Why has this re-emerged? The oil hasn't gone anywhere, and neither has American industry. This is a constant resource issue, and as such jibes well with a Realist viewpoint of foreign policy. Constant interests are predictable and polities pursuing constant interests are also predictable, making them easier to deal with. Keep in mind that large portions of WWII were fought on the basis of access to oil. You may consider capitalism predatory, but it's far better for all concerned for it to spread peacefully.

Al-Qaeda is reason to make war because they and their friends make it hard for capitalists to do business.

Ah, like there would be any other reason, huh? Al Qaeda is reason enough to make war, because they have been killing us, and have vowed to kill us more in the future. rschram, pull up your pants: your ideology is showing. "They and their friends" also make it hard for the people whose countries they occupy and destabilize to live in peace and pursue prosperity.
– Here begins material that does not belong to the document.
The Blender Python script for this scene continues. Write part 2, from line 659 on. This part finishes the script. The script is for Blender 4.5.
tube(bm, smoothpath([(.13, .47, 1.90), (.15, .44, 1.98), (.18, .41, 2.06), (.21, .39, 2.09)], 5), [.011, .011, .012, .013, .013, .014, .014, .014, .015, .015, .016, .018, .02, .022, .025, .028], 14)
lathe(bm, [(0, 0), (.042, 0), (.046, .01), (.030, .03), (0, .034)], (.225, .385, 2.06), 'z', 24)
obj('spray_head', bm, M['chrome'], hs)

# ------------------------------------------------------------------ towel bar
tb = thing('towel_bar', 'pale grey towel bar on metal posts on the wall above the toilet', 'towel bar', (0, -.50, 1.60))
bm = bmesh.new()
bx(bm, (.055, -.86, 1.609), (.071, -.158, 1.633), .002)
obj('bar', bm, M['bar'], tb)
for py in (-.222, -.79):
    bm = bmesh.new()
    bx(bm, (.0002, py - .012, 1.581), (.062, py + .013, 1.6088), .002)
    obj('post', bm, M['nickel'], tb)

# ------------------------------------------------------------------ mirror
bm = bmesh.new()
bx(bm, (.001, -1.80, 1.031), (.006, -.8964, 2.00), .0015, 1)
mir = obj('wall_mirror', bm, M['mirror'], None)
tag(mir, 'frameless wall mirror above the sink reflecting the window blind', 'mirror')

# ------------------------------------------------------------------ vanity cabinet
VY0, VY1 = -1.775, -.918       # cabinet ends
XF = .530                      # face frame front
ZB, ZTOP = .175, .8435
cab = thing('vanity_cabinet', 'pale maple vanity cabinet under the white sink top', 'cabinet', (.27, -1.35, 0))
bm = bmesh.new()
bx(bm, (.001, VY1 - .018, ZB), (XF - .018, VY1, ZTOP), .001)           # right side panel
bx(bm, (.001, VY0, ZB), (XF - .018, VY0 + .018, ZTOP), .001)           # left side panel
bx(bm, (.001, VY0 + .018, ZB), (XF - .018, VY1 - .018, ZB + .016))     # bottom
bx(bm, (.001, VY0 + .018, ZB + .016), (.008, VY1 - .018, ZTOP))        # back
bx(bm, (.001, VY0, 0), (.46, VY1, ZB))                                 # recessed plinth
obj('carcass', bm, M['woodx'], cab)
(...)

Yes, they're "bad for business", but they're also objectively bad, unless mass murder is now off the table as far as bad things go.
posted by dhartung at 12:21 AM on December 23, 2001


I love it when the US government incriminates itself. Just go here and search the document for afghan. I tell you, nobody can tell the story quite like the DOE. It makes websites like this almost benign. Yes, the connections are there. They are strong. And they could be ONE motive of a larger group of perpetrators. After all, let's not forget that OBL was a CIA-trained warlord. Daddy Bush was the head honcho of the CIA. Question is, have they really gotten over their respective rolls as such?